Books

MINORITIES IN AMERICAN SOCIETY.

December 1952 George F. Theriault '33
Books
MINORITIES IN AMERICAN SOCIETY.
December 1952 George F. Theriault '33

By Charles F. Marden '23. New York:American Book Company. 493 pp.

Charles F. Marden '23, Assistant Professor of Sociology at Rutgers, has produced in this book a readable, well organized and timely text in the important field of minority group problems in American society. For many years much of the best work in this field was limited to studies of specific minorities. In recent years the trend in sociological thinking and research has been in the direction of correlating and integrating our knowledge of many minority groups and the problems of majority-minority relations. "Our book," writes Professor Marden in his foreword, "... aims to carry on, and it is hoped, carry forward, this integrated standpoint."

Five chapters, three at the beginning and two at the end of Professor Marden's book, contain the substance of his work of coordination, correlation and synthesis. In these chapters he develops successively the importance of minorities in American society, the sociology of minorities, the concept of race as myth and as science, the interpretation of dominantminority relations, and social action and minorities problems.

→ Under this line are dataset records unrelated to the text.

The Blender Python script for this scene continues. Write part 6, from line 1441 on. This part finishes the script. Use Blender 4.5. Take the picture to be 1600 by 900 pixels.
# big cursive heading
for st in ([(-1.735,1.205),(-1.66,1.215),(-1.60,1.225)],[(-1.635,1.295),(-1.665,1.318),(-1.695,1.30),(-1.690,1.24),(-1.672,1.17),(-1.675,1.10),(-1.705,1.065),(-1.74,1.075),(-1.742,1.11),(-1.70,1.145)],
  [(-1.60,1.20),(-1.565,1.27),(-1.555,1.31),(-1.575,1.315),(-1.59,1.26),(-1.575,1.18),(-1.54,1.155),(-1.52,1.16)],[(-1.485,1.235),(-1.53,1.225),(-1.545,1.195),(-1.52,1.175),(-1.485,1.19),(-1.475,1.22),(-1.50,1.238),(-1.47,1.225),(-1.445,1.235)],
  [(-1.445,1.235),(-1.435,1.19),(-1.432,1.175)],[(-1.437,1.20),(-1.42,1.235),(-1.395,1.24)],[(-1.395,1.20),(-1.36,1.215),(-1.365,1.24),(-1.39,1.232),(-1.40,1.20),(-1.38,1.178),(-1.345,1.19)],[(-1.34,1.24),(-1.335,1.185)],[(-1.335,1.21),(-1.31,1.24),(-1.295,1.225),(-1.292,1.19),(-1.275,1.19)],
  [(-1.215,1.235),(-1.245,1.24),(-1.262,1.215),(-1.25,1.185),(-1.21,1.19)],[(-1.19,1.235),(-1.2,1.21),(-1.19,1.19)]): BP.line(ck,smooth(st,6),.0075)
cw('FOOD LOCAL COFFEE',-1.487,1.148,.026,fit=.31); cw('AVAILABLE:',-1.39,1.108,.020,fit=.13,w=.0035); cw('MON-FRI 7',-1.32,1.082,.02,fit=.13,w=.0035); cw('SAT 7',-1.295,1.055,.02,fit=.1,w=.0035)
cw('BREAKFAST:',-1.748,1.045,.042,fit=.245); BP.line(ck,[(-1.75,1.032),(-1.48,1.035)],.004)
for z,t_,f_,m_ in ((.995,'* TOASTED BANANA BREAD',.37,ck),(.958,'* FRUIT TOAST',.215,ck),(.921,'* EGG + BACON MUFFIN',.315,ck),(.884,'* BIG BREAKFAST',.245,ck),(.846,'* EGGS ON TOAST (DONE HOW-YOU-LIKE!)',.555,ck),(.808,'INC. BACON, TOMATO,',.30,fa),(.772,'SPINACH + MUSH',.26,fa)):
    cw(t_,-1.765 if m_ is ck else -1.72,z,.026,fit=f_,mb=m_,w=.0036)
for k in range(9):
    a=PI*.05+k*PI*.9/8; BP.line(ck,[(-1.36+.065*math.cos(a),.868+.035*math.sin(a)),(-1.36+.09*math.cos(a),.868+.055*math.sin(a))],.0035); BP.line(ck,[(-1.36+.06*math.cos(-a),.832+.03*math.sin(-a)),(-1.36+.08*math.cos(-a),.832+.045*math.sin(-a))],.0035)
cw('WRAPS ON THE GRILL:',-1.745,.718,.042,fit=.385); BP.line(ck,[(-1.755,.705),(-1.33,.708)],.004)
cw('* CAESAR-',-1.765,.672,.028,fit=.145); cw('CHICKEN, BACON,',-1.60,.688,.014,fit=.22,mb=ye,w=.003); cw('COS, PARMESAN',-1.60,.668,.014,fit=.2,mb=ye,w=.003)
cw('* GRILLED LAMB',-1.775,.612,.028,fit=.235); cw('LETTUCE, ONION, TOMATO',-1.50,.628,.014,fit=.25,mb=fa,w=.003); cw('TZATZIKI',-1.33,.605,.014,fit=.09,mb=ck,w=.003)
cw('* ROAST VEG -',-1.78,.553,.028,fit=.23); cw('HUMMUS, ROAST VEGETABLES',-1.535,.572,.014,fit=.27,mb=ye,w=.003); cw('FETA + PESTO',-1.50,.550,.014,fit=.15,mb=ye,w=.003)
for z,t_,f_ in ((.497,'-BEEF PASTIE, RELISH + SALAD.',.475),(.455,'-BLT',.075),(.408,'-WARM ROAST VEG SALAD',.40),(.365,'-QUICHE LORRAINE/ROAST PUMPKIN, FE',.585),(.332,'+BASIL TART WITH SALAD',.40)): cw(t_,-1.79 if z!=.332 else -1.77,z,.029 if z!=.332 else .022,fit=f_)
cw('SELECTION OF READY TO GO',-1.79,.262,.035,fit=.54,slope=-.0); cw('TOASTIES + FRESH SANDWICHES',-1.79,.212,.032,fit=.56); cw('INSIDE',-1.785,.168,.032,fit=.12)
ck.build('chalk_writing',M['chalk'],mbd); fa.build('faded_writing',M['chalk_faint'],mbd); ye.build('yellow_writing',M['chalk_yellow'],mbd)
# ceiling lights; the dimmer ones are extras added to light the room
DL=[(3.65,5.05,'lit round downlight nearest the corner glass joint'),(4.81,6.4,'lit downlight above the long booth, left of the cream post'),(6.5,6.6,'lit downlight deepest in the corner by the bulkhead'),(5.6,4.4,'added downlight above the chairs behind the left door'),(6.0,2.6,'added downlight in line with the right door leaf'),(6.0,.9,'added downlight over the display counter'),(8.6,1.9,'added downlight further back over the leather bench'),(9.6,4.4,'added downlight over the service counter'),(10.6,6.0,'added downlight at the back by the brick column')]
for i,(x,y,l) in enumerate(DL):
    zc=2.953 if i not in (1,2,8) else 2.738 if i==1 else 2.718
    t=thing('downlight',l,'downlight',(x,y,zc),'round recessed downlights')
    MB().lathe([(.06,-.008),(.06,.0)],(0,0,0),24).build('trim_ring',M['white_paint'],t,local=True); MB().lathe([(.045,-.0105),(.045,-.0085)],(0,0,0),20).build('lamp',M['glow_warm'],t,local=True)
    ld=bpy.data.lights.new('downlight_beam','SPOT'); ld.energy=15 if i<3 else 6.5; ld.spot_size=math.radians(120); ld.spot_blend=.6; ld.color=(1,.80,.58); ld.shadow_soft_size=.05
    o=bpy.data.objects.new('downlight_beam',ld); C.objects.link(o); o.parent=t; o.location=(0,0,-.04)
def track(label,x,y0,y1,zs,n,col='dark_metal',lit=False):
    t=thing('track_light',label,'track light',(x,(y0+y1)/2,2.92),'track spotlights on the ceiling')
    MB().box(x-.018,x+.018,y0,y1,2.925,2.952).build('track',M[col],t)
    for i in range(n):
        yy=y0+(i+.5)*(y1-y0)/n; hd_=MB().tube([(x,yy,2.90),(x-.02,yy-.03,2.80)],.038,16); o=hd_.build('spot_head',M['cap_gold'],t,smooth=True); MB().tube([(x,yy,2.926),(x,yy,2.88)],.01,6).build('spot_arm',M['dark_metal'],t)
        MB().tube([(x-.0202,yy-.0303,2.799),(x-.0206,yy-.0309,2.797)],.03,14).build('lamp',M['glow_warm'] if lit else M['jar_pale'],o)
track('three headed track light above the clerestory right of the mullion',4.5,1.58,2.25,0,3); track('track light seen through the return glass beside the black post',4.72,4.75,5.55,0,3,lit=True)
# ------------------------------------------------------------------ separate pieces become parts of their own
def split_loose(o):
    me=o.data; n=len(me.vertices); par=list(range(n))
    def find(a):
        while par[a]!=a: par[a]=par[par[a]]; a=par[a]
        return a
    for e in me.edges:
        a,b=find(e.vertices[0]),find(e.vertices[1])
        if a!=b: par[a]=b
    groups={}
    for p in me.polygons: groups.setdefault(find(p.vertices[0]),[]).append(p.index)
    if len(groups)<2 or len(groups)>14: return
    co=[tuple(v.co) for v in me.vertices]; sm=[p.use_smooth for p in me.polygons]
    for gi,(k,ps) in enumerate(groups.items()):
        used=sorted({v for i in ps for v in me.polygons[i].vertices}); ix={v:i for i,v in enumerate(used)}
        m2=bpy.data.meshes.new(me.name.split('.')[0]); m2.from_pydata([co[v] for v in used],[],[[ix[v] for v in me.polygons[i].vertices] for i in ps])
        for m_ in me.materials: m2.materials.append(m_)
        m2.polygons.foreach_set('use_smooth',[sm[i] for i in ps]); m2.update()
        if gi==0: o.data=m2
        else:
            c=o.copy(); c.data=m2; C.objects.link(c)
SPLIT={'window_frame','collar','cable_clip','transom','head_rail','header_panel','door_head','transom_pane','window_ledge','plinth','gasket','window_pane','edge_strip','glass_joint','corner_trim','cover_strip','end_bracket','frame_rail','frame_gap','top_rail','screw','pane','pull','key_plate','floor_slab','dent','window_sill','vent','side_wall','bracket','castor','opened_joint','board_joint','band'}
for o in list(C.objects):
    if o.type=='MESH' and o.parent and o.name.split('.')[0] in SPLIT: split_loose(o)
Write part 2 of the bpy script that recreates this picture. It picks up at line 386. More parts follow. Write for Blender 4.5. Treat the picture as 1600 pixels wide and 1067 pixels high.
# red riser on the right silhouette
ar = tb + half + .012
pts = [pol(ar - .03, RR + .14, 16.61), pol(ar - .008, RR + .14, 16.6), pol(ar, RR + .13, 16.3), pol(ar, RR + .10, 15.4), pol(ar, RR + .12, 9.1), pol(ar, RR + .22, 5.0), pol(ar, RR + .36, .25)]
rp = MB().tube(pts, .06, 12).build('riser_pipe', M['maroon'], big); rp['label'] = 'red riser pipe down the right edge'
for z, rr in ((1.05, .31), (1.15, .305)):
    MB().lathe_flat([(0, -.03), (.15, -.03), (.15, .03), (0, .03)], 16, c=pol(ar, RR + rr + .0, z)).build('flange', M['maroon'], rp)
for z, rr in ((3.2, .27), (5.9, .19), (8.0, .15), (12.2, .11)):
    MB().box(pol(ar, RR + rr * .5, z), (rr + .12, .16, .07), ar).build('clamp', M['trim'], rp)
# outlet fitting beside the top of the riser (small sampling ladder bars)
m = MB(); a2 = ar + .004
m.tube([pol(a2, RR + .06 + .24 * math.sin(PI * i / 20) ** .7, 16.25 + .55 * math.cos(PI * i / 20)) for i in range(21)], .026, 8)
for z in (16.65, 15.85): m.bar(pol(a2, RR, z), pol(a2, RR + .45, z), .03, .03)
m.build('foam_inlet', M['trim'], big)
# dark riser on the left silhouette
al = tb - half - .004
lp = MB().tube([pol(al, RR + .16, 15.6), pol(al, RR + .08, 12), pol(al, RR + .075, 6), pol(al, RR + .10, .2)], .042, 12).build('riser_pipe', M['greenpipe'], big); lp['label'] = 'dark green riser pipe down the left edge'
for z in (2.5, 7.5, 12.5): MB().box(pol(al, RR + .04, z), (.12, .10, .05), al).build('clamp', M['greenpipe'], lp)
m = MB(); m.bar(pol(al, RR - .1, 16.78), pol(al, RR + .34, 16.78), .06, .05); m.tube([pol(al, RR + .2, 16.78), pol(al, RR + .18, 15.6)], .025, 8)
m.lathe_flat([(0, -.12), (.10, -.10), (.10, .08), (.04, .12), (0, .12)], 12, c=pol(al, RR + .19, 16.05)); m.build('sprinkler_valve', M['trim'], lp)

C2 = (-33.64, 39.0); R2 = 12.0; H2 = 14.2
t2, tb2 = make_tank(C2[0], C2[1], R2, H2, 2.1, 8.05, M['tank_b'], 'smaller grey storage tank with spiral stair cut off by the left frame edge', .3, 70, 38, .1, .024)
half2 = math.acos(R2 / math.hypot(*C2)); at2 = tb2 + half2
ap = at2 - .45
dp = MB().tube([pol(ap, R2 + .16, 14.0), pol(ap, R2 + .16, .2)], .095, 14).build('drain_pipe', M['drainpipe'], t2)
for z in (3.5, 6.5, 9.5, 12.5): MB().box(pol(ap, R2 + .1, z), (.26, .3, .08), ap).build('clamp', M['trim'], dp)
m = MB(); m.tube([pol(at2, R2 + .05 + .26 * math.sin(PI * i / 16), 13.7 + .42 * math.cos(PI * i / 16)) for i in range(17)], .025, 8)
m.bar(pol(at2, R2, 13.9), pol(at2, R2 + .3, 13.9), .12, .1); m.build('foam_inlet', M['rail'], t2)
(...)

Professor Marden devotes twelve chapters in the body of the book to detailed examination of specific minorities exemplifying four major types of dominant-minority relations in the United States, namely, "Native"-foreigner relations, white-colored relations, wardwardship relations, and religious difference and minority status. Within the first category the contrasts between the older and the newer immigrants are featured, as are the special problems raised by Mexican and other Spanish American groups in the United States. The greater part of the white-colored relations section is devoted to Negro-white relations, but one chapter takes up the problem of Oriental minorities. American Indians are dealt with in the ward-wardship section, and Catholic-Protestant and Jewish-Gentile relations are covered in the section devoted to religious difference and minority status.

This book breaks relatively little new ground. As a text that is not its primary function. It is a sound, workmanlike text, well written and well organized, and it will provide the beginning student in this field and the general reader with a competent, up-todate survey of minority problems in the United States.